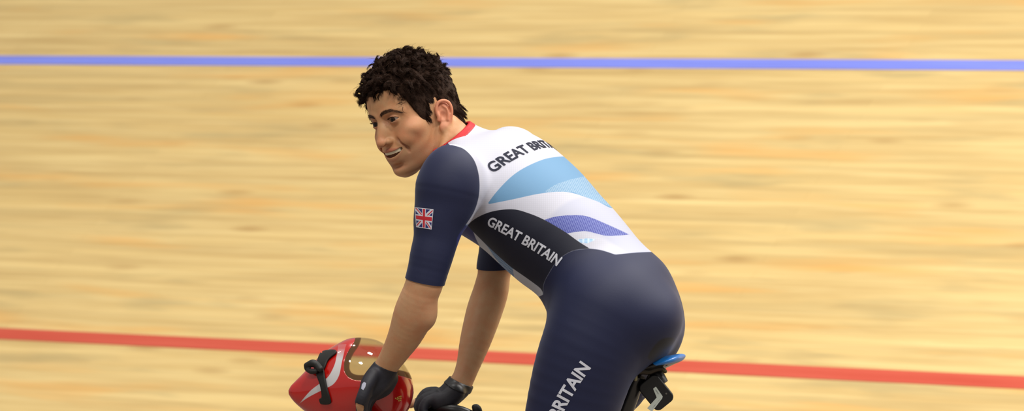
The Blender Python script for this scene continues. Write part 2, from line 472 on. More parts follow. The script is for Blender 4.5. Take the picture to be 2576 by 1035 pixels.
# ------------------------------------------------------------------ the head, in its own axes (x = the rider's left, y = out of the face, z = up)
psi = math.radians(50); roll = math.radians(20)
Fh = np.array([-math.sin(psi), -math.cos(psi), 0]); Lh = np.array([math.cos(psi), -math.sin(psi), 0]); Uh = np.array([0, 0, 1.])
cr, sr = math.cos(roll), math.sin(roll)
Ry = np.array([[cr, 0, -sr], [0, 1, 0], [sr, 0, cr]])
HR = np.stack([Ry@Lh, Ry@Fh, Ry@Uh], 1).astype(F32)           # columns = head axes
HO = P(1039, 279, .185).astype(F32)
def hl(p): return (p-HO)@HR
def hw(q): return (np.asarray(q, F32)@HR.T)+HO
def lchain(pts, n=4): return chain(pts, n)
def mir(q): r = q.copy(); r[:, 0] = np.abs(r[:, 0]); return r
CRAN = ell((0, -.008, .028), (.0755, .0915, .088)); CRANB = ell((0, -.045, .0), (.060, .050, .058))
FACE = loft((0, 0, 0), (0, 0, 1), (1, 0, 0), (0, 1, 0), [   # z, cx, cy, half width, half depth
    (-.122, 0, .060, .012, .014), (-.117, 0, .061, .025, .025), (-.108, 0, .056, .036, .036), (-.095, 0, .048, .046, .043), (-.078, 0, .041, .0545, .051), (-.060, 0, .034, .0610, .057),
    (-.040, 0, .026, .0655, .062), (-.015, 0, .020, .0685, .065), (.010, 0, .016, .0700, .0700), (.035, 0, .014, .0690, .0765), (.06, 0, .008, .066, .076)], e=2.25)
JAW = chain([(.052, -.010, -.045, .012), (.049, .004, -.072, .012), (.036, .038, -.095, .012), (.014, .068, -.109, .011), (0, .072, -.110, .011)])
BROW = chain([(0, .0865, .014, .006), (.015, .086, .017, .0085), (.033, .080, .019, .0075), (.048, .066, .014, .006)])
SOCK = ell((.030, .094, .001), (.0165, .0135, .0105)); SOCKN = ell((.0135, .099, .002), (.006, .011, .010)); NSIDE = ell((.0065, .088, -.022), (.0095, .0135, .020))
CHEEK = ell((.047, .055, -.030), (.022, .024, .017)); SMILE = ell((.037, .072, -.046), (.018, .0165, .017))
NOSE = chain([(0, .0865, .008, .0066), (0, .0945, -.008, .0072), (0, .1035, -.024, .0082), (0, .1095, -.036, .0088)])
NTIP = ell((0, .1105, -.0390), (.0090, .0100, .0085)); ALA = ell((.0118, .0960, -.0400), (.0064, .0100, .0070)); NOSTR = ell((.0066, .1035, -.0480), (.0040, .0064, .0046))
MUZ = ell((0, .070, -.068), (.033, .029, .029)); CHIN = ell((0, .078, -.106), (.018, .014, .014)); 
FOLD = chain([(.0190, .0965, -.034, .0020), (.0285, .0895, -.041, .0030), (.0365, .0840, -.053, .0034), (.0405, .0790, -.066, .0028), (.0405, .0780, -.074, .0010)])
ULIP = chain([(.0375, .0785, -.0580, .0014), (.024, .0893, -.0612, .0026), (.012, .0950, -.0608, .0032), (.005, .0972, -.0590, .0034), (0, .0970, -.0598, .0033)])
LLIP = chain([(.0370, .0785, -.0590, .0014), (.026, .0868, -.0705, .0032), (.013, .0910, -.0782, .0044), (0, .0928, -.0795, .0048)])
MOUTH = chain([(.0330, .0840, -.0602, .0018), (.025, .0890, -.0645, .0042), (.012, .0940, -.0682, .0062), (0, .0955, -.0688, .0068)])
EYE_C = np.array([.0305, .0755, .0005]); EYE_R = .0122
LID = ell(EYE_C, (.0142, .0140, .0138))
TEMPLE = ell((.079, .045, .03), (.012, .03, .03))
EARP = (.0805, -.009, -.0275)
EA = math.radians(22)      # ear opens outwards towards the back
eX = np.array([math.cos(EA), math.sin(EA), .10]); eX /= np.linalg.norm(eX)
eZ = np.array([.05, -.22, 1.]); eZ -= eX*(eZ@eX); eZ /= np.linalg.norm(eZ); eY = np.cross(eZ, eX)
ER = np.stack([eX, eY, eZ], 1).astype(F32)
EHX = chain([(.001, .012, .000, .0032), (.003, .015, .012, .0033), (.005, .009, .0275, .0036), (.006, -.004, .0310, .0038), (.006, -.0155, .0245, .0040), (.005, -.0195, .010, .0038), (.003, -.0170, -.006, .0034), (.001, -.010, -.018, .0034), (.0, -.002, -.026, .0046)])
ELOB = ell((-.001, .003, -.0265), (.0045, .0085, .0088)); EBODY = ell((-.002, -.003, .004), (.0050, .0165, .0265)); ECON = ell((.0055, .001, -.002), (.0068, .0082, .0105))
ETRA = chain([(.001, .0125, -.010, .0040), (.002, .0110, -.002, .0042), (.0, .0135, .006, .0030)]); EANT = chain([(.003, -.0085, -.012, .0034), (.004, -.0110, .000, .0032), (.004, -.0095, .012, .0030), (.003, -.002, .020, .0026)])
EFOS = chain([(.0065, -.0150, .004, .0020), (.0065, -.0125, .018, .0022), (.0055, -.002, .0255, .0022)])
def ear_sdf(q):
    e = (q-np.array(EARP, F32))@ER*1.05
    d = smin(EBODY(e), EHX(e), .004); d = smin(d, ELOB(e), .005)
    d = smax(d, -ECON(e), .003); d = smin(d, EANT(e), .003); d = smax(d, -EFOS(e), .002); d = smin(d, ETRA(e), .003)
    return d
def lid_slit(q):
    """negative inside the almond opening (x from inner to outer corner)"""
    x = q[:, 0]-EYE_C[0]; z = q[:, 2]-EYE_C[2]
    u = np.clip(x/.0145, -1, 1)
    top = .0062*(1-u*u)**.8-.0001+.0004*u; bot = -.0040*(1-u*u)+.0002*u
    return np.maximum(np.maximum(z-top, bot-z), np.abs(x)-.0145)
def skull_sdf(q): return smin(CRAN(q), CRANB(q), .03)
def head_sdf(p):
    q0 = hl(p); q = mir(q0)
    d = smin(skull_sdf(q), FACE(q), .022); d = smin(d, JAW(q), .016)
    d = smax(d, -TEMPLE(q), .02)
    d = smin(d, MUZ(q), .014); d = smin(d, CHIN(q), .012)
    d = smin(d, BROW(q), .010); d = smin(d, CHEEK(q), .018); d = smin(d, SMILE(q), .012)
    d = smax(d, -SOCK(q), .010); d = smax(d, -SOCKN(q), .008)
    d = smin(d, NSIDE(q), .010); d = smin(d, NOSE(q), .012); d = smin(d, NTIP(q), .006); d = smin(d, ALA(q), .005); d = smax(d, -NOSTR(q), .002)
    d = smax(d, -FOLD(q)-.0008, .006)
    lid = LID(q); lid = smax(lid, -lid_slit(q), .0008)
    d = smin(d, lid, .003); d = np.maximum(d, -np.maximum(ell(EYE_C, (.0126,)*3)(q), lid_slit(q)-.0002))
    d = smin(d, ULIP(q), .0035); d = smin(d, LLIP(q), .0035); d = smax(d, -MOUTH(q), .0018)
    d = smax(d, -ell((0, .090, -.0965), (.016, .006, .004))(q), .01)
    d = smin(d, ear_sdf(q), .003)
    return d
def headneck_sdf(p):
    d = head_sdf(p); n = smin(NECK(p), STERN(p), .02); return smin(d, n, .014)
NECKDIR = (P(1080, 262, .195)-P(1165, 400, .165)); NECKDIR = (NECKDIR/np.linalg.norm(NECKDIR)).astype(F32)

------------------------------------

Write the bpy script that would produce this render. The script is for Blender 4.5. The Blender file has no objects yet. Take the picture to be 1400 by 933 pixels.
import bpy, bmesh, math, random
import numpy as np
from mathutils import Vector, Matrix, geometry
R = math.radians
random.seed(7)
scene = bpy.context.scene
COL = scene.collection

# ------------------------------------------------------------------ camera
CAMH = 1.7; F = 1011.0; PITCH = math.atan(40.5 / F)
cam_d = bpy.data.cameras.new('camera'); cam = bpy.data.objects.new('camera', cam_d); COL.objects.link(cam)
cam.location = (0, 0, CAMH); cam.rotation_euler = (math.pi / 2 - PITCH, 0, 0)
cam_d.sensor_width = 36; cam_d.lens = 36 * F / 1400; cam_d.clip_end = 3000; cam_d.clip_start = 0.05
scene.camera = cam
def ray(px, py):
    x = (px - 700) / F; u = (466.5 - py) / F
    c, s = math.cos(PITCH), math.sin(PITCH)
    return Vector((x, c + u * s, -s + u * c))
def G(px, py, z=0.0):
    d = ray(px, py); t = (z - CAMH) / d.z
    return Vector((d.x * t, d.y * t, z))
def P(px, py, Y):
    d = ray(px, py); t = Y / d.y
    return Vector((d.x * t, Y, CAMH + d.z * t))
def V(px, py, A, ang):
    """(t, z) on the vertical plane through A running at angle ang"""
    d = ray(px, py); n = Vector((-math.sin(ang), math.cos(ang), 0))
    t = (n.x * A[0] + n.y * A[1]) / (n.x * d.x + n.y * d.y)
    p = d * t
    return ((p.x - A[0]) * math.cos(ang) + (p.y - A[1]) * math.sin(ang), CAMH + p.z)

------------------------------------

Print the lines from the line with "Write the bpy" to the line with "COL = scene.collection" exactly, and print nothing else. Both of those lines are included.

- _Written answer_:
Write the bpy script that would produce this render. The script is for Blender 4.5. The Blender file has no objects yet. Take the picture to be 1400 by 933 pixels.
import bpy, bmesh, math, random
import numpy as np
from mathutils import Vector, Matrix, geometry
R = math.radians
random.seed(7)
scene = bpy.context.scene
COL = scene.collection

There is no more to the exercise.